La colonia puertorriqueña es un acercamiento atroz del horizonte. Despojarse de las gríngolas muestra un mundo en el que nadie considera que es buena nuestra falta de libertad e iniciativa para desarrollarnos, relacionarnos y educarnos. Un “fiestón” de una tarde no es lo mismo que una feria del libro internacional. Un evento modesto celebrado una vez al año en la capital es una gota de agua que agradece el sediento, pero que no lo colma ni le permite encaminarse. Mientras tanto el Instituto de Cultura Puertorriqueña deja abandonada su sede en Ponce, sita en la histórica casa Amstrong Poventud que se convertirá en una ruina muy pronto, y vende los contados libros que edita a precios tan altos que los condena a que no circulen y no se lean.
En la academia pude leer dos volúmenes de Los siete secretos. A la tercera semana los maestros y administradores, como buenos hijos e hijas de la colonia puertorriqueña, consideraron que ya estaba bueno de lectura. Desde ese día, mi historia con los libros se hizo a pesar de las instituciones de la colonia puertorriqueña.

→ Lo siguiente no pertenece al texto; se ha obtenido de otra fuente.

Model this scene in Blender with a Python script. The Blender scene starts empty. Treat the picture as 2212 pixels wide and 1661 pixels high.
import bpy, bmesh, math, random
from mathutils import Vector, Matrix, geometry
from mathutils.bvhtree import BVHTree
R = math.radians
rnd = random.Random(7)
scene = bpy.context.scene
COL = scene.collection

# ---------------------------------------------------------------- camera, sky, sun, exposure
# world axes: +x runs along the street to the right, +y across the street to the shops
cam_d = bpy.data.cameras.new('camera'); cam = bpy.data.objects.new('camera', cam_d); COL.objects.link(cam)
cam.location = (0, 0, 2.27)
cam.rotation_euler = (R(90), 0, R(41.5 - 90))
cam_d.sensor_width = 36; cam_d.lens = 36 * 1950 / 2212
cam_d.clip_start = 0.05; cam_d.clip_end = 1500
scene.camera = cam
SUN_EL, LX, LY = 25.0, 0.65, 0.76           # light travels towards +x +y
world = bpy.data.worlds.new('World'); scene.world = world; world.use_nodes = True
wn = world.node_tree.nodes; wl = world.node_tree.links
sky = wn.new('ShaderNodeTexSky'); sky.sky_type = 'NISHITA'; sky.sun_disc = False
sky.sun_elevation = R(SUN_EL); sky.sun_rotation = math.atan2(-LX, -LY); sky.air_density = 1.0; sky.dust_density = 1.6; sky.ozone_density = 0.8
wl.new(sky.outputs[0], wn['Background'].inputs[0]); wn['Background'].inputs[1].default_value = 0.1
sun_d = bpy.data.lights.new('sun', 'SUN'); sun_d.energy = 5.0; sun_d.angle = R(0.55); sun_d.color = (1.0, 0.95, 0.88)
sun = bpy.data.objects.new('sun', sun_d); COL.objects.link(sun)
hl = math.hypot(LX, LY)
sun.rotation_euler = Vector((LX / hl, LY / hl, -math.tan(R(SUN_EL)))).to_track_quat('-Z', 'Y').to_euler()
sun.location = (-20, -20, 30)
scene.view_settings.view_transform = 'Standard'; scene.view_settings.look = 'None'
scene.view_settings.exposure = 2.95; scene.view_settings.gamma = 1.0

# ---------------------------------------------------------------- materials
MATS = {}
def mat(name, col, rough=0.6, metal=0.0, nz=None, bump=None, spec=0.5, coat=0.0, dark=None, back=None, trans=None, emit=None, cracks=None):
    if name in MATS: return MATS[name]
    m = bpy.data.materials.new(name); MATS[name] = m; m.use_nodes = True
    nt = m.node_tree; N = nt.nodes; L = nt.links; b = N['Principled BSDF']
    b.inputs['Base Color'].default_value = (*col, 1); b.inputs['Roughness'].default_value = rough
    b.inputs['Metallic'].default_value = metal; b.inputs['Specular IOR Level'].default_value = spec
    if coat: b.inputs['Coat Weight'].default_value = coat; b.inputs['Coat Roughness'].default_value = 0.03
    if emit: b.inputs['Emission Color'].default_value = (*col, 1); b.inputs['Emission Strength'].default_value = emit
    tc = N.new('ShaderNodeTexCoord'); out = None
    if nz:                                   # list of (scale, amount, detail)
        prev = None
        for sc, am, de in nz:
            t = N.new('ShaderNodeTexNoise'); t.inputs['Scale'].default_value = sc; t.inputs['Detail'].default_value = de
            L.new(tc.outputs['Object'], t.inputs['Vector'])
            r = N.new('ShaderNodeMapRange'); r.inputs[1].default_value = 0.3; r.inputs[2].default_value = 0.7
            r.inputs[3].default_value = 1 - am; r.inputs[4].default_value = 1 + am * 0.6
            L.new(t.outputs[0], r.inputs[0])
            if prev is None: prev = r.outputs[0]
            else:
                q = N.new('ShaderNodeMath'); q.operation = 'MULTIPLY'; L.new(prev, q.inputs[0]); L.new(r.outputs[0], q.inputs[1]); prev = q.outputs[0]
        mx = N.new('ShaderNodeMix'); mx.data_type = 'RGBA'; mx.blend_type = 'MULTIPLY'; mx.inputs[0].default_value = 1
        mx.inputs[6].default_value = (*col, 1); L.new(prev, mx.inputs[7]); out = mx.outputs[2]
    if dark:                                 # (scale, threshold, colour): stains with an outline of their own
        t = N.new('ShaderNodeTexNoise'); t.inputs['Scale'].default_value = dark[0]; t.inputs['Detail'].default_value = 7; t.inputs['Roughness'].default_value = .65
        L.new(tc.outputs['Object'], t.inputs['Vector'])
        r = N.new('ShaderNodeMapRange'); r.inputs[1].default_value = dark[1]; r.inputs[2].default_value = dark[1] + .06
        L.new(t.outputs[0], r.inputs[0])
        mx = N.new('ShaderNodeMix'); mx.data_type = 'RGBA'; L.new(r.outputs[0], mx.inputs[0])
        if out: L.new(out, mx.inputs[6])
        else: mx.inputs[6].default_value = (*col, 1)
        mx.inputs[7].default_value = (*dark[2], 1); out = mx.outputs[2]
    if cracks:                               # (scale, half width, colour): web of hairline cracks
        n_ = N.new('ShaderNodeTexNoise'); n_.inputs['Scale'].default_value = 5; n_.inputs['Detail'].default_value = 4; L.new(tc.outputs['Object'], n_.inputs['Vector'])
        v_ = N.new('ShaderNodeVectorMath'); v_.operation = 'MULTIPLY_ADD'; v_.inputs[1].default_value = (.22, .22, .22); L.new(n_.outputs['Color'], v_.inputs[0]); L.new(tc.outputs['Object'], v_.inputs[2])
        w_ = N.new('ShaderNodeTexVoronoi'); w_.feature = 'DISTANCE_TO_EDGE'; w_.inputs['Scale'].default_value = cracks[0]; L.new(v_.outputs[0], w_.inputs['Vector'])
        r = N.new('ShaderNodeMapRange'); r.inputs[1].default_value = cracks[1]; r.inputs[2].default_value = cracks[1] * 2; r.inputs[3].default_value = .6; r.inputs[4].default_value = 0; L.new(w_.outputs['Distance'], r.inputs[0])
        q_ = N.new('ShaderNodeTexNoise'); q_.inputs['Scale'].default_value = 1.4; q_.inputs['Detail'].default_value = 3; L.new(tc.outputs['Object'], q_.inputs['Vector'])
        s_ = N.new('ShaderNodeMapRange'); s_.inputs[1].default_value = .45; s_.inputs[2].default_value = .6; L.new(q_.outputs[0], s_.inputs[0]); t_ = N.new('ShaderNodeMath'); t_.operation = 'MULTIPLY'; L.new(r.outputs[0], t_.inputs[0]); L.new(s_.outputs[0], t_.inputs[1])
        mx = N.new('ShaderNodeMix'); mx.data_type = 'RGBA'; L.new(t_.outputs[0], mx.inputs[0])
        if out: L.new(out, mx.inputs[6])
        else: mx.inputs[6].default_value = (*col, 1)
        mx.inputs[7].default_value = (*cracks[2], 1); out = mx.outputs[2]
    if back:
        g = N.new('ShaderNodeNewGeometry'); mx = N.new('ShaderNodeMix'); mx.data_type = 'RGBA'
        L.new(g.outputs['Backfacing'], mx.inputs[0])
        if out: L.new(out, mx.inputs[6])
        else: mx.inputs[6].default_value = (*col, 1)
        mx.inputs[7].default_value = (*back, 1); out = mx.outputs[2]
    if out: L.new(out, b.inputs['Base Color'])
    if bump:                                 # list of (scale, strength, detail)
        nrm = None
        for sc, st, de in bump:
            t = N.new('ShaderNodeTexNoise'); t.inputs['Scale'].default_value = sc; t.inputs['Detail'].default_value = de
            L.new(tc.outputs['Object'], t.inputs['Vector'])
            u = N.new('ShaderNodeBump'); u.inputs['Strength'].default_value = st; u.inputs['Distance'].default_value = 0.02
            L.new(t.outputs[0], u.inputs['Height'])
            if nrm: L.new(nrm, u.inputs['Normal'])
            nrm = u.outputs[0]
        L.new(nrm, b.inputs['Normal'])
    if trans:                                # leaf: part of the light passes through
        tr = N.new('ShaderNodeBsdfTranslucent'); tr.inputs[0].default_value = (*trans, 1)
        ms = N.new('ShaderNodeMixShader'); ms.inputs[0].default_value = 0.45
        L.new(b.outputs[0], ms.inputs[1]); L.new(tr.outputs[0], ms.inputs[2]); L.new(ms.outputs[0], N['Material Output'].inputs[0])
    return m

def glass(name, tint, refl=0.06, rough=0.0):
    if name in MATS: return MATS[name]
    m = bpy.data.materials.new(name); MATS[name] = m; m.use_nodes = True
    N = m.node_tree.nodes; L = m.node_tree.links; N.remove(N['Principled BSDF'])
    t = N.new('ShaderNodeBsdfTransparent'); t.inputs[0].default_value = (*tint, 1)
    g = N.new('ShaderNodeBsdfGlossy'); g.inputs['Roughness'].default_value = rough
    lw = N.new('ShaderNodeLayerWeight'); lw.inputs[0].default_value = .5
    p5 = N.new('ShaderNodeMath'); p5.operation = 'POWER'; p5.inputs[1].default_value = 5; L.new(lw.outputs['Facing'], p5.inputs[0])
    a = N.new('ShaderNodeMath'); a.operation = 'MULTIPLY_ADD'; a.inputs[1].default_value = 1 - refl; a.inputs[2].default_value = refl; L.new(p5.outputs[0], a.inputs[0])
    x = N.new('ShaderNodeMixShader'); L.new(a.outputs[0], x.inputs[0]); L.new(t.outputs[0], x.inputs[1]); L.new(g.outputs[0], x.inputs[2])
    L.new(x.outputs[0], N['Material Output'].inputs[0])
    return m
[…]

Quizá el domingo pasado, en las mesas de los libreros y editores o ante la majestuosidad de la muestra de arte nacional del Museo de Arte de Puerto Rico, niños, jóvenes o viejos, porque nunca es tarde para la liberación de las artes y la lectura, hayan tenido en sus manos el libro mágico que les muestre el camino más allá de la vida mutilada de esta colonia.